Thankfully the next day affords the opportunity to start putting it all together. BMW combines the North Palm and Desert circuits for a longer, more-complicated lap. Much of the day is spent on the track following different instructors. It’s a great way to absorb the many quick ways around the track, trying different ways to cut lap times. Sometimes at Thermal, what seems like the correct line isn’t the fastest. In the carousel, you can hug the inside, putting left-side tires into the shockingly grippy paint on the racing surface, instead of taking a more-conventional line at the center of the track. 

Christopher Hill, one of the full-timers at the BMW Performance Center West says that with an “Advanced” class, the idea is to present track driving concepts in many different ways. Some lessons reiterate what you’ve learned at any other driving school, but are shown in a novel way. Or instruction may break off into a one-on-one lesson to refine a rough edge in your skillset. 

We also spent time at a course that combined an autocross, part of the skid pad, and the backward Milwaukee Mile for a timed competition. It’s another opportunity to try things out, see what happens when you turn traction and stability off and be a bit more ambitious at some points on the track, without major consequences.

By the end of the second day, I felt so much better about my driving. Running the same circuits over and over in the same (or similar) cars lets you pick out better reference points and trains you to keep your eyes looking far ahead.
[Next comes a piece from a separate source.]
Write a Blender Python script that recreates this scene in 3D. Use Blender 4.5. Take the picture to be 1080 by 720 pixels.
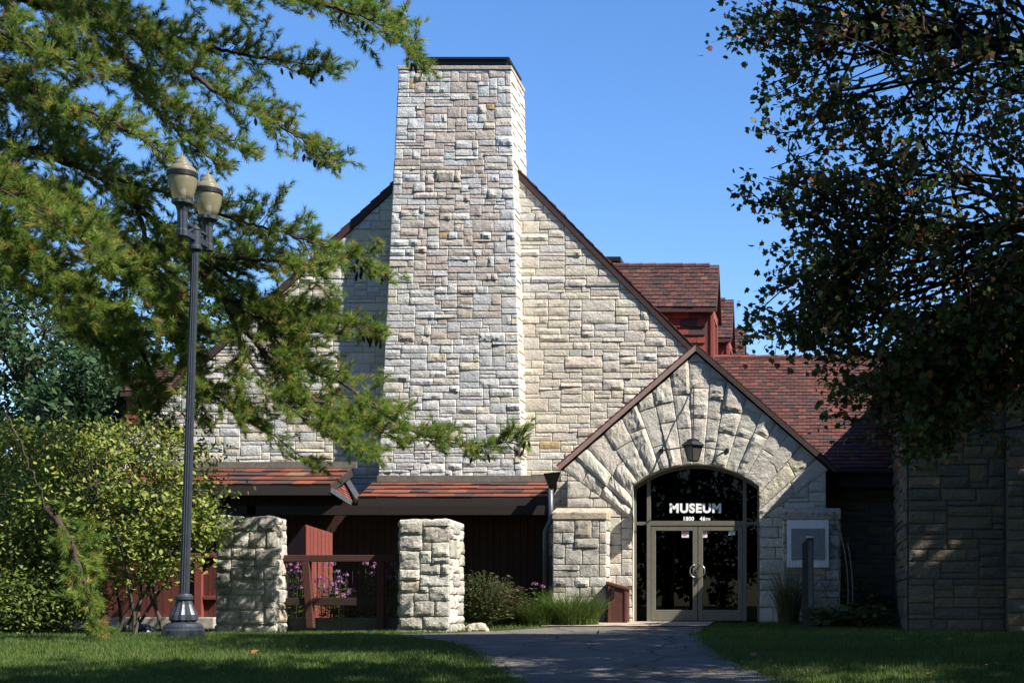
import bpy, bmesh, math, random
import numpy as np
from mathutils import Vector, Matrix, noise

S = bpy.context.scene
for o in list(bpy.data.objects):
    bpy.data.objects.remove(o, do_unlink=True)
COL = S.collection
random.seed(7)
NP = np.random.default_rng(11)

# ------------------------------------------------------------------ camera, sky, sun, exposure
EYE = 1.6
FPX, VX, VY = 1500.0, 862.0, 632.0            # focal length and vanishing point measured on the 1080 px photo
cam = bpy.data.cameras.new('camera'); camo = bpy.data.objects.new('camera', cam); COL.objects.link(camo)
camo.location = (0, 0, EYE); camo.rotation_euler = (math.radians(90), 0, 0)
cam.sensor_width = 36; cam.lens = FPX / 1080 * 36
cam.shift_x = -(VX - 540) / 1080; cam.shift_y = (VY - 360) / 1080
cam.clip_start = 0.1; cam.clip_end = 3000
S.camera = camo

LIGHT = Vector((-2.5, 1.0, -2.82)).normalized()
sun_el = math.asin(-LIGHT.z); sun_az = math.atan2(-LIGHT.x, -LIGHT.y)
w = bpy.data.worlds.new('World'); S.world = w; w.use_nodes = True
nt = w.node_tree
sky = nt.nodes.new('ShaderNodeTexSky'); sky.sky_type = 'NISHITA'; sky.sun_disc = False
sky.sun_elevation = sun_el; sky.sun_rotation = sun_az
sky.air_density = 1.0; sky.dust_density = 0.3; sky.ozone_density = 2.5; sky.altitude = 300
hs = nt.nodes.new('ShaderNodeHueSaturation'); hs.inputs['Saturation'].default_value = 1.25; hs.inputs['Hue'].default_value = .5075
bg = nt.nodes['Background']; bg.inputs['Strength'].default_value = 0.094
nt.links.new(sky.outputs[0], hs.inputs['Color']); nt.links.new(hs.outputs[0], bg.inputs['Color'])
sl = bpy.data.lights.new('sun', 'SUN'); slo = bpy.data.objects.new('sun', sl); COL.objects.link(slo)
sl.energy = 5.0; sl.angle = math.radians(0.5); sl.color = (1.0, 0.94, 0.84)
slo.rotation_euler = LIGHT.to_track_quat('-Z', 'Y').to_euler(); slo.location = (30, -10, 40)
S.view_settings.view_transform = 'Standard'; S.view_settings.look = 'None'
S.view_settings.gamma = 1; S.view_settings.exposure = 1.3; S.view_settings.use_curve_mapping = False
S.render.engine = 'CYCLES'
S.cycles.max_bounces = 6; S.cycles.transparent_max_bounces = 12
S.cycles.use_denoising = True

# ------------------------------------------------------------------ helpers
def P(px, py, d):
    return Vector(((px - VX) / FPX * d, d, EYE - (py - VY) / FPX * d))
def X(px, d): return (px - VX) / FPX * d
def Z(py, d): return EYE - (py - VY) / FPX * d

def zg(y):
    pts = [(-60, 0.0), (0, 0.0), (22, 1.03), (25, 0.99), (27, 1.02), (29.5, 1.11), (400, 1.12)]
    if y <= pts[0][0]: return pts[0][1]
    for (a, za), (b, zb) in zip(pts, pts[1:]):
        if y <= b: return za + (zb - za) * (y - a) / (b - a)
    return pts[-1][1]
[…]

The repetition quieted my mind a lot. Where on day one, I spent a lot of time consciously thinking my way through the lap, on day two, I could just quiet my thoughts and get on with the business of driving. 

Gallery: BMW Advanced M School

The SCCA licensing school is more of a niche offering, and it’s not necessarily about speed. It’s proving you’re a safe driver. “Do we want to be on a grid with you?” says instructor Byron Payne. There’s a bit more lead-follow as for this class, we’re on Thermal’s South Palm circuit, though the focus of the class is understanding how flagging works – with a test at the end of the day – passing drills run with and without cones, plus race start drills. Here, the instructors did a great job tailoring the exercise to each student. Mine chased me around the track exploiting my mistakes, showing me the real consequences for fluffing a corner. It was exhilarating.

While the criteria of the class focus on safety and procedure, we spent a lot of time talking about racecraft. Not just how to be safe, but how to be successful. How do you control a corner? Take best advantage of a rolling start? Study the rulebook to find an advantage others missed?

Racing school is interesting, cramming in a lot of information into a very short span of time. But after just three days, I left having fixed problems I didn’t even know I had, plus strategies on how to acknowledge and address them.

There’s a point in the study of any subject where you learn enough to know there is so much to learn. You glimpse the infinite. It’s overwhelming, but affirmative. You’re finally getting somewhere, and know how to go further, even if there is so much more to learn.